Jubiläum: Multitalent Jiří Šlitr wäre 100 Jahre alt geworden

Jiří Suchý und Jiří Šlitr

Jiří Šlitr war Komponist, Pianist, Liedermacher, Sänger, Schauspieler und auch Zeichner und Graphiker. Am 15. Februar hätte er seinen 100. Geburtstag gefeiert.

Jiří Šlitr | Foto: APF Tschechischer Rundfunk

Jiří Šlitr wurde 1924 geboren und stammte aus Zálesní Lhota / Huttendorf im Riesengebirgsvorland. Nach dem Münchner Abkommen vom September 1938 musste die Familie das Dorf verlassen und zog nach Rychnov nad Kněžnou / Reichenau an der Knieschna. Nach dem Kriegsende studierte Šlitr Jura an der Prager Karlsuniversität. Das Studium schloss er 1949 erfolgreich ab. Schon in Rychnov nad Kněžnou gründete Šlitr eine Band, die in den 1950er Jahren in Prag unter dem Namen Czechoslovak Dixieland Jazz Band auftrat. Bei den Auftritten lernte er Jiří Suchý kennen. Mit ihm zusammen gründete er 1960 in Prag das Theater Semafor, das später zu einer Legende geworden ist. Šlitr schrieb Musik für die Aufführungen und Suchý die Texte.

Jiří Šlitr war ein Multitalent. Obwohl er durch Musik und Theater berühmt wurde, fühlte er sich eher als bildender Künstler. Dabei hatte er den Spitznamen „Doktor Klavier“, weil er sehr virtuos die Tasten bediente. Zudem spielte er Akkordeon, Orgel, Gitarre, Trompete und Saxophon. 1965 schrieb er die Jazzoper „Ein gut bezahlter Spaziergang“, die Regisseur Miloš Forman 2007 im Prager Nationaltheater inszenierte.

Das Werk von  Šlitr ist umfangreich: Er schrieb 330 Songs, spielte in 20 Theaterstücken und in einigen Filmen. Zudem illustrierte er 20 Bücher. Seine Zeichnungen wurden bei Kunstausstellungen in Deutschland und in Kanada gezeigt.

Jiří Šlitr und Jiří Suchý | Foto: Tschechisches Fernsehen

Das Theater Semafor, in dem Kompagnon Jiří Suchý bis heute spielt, gehörte in den 1960er Jahren zur Spitze der tschechischen Kultur. Šlitr und Suchý schrieben ein Theaterstück nach dem anderen. 1968 unterschrieben sie beide das Manifest „2000 Worte“, das eine Weiterführung der Reformpolitik des Prager Frühlings forderte. Als dann im August die Truppen des Warschauer Pakts in die Tschechoslowakei einmarschierten, inszenierten die beiden Künstler ihr Stück „Ďábel z Vinohrad“ (zu Deutsch etwa „Der Teufel von Vinohrady“) neu, sodass es sich gegen die Invasion richtete. Jiří Šlitr starb am 26. Dezember 1969 in seinem Studio unter ungeklärten Umständen an einer Kohlenmonoxid-Vergiftung.

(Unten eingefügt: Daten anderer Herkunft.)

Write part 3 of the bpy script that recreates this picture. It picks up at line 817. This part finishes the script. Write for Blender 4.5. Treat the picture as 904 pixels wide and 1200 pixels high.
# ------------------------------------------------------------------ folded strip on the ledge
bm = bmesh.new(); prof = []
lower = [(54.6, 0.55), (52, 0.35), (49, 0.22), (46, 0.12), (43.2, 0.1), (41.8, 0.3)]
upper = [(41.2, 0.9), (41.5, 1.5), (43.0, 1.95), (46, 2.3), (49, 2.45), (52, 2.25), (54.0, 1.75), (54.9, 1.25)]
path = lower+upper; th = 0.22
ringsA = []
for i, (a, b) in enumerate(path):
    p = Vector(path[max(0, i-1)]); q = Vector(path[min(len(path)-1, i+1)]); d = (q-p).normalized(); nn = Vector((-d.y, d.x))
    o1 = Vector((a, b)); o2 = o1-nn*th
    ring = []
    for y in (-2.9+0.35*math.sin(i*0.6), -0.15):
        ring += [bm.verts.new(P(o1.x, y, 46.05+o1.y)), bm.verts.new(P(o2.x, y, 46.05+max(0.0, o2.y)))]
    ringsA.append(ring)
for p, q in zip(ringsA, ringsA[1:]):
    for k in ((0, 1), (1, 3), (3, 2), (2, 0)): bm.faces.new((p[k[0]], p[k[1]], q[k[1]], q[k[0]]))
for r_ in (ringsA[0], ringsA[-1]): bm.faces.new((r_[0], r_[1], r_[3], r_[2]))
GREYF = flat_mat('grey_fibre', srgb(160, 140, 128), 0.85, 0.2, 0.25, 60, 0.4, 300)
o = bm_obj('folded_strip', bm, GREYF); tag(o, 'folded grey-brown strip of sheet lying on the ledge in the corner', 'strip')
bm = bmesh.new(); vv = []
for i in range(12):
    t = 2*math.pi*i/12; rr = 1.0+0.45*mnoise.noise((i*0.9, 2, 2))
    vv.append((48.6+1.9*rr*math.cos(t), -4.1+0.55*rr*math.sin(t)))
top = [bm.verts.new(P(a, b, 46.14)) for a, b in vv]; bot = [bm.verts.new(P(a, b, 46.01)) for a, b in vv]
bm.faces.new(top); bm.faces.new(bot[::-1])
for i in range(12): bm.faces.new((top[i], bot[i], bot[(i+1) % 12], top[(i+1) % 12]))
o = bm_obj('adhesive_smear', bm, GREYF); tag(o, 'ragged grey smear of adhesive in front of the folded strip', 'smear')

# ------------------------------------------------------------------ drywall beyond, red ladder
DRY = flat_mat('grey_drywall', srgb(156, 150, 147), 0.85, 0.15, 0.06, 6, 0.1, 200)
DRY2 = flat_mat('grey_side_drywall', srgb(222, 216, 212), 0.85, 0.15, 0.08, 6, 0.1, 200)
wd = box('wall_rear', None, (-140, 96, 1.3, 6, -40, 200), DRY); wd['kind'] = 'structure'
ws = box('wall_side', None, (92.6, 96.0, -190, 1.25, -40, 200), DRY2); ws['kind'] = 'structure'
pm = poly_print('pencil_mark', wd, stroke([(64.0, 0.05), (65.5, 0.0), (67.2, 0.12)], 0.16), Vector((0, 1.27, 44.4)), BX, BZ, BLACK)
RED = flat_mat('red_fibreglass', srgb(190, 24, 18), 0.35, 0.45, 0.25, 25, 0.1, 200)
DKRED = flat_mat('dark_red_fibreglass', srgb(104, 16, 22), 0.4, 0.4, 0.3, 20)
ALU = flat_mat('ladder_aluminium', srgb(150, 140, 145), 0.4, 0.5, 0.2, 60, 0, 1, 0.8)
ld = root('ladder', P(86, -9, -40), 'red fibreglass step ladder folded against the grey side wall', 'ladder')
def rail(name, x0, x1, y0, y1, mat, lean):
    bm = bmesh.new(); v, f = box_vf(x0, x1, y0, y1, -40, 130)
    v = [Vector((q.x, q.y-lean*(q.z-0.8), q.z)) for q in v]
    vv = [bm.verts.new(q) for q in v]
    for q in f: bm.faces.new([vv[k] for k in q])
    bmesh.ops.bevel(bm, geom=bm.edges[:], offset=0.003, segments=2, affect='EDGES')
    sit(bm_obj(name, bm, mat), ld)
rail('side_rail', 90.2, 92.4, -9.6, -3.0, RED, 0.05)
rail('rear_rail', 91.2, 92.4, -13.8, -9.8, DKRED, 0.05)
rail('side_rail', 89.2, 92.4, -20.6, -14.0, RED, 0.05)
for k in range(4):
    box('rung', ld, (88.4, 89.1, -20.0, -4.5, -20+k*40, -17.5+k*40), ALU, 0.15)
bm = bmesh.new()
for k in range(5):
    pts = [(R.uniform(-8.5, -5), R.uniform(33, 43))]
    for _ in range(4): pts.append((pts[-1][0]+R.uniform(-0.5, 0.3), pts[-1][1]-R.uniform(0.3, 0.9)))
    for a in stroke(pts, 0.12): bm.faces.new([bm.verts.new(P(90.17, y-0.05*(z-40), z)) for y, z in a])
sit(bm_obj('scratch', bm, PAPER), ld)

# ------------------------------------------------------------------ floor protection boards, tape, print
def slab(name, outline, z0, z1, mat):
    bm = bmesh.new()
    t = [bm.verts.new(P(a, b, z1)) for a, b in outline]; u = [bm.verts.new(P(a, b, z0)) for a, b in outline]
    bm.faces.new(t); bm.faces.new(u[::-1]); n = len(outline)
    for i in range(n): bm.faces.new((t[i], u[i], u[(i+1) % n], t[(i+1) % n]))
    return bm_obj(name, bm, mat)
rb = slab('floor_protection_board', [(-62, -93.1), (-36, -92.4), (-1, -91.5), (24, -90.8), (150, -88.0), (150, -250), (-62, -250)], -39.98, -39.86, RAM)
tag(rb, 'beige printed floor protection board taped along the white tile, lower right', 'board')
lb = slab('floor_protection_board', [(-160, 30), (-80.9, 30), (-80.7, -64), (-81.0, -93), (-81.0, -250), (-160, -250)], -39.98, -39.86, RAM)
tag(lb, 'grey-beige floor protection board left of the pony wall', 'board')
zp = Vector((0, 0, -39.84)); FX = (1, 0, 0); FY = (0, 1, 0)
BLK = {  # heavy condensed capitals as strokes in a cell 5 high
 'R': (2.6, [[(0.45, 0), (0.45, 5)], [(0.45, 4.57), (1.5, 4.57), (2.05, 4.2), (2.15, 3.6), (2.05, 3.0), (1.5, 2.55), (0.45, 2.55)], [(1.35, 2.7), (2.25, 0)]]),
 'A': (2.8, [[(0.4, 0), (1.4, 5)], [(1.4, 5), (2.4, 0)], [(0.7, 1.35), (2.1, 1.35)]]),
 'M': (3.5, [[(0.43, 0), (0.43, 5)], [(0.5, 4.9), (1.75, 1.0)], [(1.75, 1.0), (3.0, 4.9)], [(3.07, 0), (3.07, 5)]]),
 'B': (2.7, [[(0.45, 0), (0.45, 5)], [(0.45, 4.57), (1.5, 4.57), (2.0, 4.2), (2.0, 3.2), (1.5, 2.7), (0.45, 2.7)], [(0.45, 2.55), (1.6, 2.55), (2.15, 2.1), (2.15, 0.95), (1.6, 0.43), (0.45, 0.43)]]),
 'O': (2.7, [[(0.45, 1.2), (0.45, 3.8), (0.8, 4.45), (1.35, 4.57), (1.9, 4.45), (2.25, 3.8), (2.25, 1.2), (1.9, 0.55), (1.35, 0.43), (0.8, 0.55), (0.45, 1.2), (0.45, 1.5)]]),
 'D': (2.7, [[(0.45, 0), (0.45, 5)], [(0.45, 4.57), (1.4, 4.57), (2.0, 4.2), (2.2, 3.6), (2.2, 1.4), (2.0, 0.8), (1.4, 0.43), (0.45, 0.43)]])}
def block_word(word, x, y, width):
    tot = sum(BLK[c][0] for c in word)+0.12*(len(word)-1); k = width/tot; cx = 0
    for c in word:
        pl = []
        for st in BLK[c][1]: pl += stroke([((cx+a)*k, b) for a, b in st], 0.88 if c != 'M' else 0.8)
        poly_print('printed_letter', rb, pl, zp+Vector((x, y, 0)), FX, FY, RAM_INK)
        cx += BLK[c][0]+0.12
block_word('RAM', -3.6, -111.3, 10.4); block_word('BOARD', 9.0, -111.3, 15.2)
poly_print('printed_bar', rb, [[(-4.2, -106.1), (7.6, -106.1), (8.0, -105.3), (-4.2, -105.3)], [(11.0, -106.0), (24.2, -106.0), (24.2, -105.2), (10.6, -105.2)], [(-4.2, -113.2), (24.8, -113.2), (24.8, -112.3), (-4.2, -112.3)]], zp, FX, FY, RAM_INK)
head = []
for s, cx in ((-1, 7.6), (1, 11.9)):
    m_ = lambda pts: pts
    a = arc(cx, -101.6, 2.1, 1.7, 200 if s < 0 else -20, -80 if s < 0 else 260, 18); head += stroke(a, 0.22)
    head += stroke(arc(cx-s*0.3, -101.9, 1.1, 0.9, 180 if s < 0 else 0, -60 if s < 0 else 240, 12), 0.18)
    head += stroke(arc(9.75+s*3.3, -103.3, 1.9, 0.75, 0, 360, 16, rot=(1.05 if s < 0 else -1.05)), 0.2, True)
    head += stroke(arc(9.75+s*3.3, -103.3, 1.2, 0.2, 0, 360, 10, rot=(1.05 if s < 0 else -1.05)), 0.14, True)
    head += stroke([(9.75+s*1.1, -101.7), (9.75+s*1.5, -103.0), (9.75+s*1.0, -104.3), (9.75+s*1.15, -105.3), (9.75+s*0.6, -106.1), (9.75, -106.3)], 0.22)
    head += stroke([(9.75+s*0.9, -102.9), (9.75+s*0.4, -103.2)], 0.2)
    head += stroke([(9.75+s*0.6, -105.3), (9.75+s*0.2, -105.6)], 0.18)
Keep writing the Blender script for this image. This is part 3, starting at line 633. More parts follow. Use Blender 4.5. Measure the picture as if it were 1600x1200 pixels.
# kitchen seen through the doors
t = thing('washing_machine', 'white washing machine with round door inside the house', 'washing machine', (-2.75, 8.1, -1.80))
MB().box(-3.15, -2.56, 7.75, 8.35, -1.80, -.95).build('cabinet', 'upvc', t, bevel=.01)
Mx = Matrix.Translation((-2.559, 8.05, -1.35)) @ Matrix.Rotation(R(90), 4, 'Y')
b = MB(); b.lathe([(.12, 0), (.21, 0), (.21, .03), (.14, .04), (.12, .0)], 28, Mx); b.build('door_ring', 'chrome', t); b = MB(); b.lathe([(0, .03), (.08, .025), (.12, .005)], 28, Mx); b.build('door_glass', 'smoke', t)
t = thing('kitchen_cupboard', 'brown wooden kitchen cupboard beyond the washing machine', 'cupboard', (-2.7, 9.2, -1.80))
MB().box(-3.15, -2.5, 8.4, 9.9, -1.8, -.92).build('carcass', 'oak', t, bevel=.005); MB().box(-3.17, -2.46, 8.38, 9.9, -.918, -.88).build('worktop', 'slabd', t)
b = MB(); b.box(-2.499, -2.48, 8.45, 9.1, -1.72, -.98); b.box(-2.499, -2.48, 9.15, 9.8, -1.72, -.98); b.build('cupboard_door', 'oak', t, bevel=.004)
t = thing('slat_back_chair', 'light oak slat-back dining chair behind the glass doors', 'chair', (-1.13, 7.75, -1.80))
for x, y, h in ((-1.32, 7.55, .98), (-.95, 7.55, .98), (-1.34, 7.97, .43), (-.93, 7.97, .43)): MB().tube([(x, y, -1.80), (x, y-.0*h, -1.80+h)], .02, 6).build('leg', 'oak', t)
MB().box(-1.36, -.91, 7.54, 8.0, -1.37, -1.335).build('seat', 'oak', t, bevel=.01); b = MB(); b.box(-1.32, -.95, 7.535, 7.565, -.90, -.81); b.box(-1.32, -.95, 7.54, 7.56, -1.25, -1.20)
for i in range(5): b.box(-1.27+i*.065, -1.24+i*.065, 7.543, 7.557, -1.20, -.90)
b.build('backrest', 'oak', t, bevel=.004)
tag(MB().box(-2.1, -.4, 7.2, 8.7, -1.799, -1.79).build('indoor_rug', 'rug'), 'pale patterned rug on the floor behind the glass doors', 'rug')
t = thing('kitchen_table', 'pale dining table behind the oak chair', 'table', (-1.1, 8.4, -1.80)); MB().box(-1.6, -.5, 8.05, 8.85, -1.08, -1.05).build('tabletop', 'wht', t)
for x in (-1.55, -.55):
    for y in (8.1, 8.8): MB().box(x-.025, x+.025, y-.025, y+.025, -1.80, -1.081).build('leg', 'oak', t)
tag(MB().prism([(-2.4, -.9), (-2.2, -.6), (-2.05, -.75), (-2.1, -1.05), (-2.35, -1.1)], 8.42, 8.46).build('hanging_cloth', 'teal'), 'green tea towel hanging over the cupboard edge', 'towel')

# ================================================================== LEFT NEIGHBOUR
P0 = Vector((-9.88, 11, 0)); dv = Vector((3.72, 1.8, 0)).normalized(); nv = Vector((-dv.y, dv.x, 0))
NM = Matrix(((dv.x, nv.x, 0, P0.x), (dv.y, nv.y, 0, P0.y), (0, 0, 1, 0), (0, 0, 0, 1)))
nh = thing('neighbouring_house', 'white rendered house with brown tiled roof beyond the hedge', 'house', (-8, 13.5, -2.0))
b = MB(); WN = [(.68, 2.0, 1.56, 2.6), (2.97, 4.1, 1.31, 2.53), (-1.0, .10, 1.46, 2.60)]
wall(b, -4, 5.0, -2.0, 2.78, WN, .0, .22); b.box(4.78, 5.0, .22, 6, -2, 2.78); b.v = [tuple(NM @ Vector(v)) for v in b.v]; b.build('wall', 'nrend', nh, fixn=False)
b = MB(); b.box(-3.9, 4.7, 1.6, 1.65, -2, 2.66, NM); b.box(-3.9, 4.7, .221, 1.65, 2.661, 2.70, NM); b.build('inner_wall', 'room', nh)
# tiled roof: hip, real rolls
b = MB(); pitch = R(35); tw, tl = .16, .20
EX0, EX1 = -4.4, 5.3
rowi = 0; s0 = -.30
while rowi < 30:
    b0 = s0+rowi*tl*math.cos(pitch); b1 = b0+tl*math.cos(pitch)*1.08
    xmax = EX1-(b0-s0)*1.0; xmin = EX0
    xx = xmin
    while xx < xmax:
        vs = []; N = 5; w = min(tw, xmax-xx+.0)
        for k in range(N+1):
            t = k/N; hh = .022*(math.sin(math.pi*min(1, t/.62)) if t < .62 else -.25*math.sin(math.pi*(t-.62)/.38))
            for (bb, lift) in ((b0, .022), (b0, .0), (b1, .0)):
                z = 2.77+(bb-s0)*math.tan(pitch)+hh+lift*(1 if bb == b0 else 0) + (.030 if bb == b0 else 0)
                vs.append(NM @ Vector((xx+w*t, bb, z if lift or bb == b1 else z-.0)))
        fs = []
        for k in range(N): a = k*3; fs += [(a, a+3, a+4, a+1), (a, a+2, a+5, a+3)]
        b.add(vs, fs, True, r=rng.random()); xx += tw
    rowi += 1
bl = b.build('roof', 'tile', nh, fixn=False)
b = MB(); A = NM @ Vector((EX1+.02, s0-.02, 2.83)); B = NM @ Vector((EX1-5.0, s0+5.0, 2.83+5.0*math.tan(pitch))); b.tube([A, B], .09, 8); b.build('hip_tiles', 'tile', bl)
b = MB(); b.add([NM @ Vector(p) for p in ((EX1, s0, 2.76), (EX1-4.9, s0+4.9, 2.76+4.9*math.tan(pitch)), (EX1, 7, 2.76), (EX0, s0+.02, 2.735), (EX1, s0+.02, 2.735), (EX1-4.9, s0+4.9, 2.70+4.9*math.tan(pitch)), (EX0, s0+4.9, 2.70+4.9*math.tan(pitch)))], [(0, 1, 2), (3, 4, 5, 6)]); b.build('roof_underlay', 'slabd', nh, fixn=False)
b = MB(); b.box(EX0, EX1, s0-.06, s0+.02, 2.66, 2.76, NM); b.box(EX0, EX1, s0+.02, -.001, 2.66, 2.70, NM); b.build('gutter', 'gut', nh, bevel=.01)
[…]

Jiří Šlitrs Lieder werden bis heute gesungen. Er hat die tschechische Musik stark beeinflusst. An seine Musikstücke für das Theater Semafor haben zahlreiche Musiker angeknüpft, die für Kleinbühnen schreiben. 2019 wurde eine Auswahl aus seinen Bildern in der Galerie Villa Pellé in Prag gezeigt.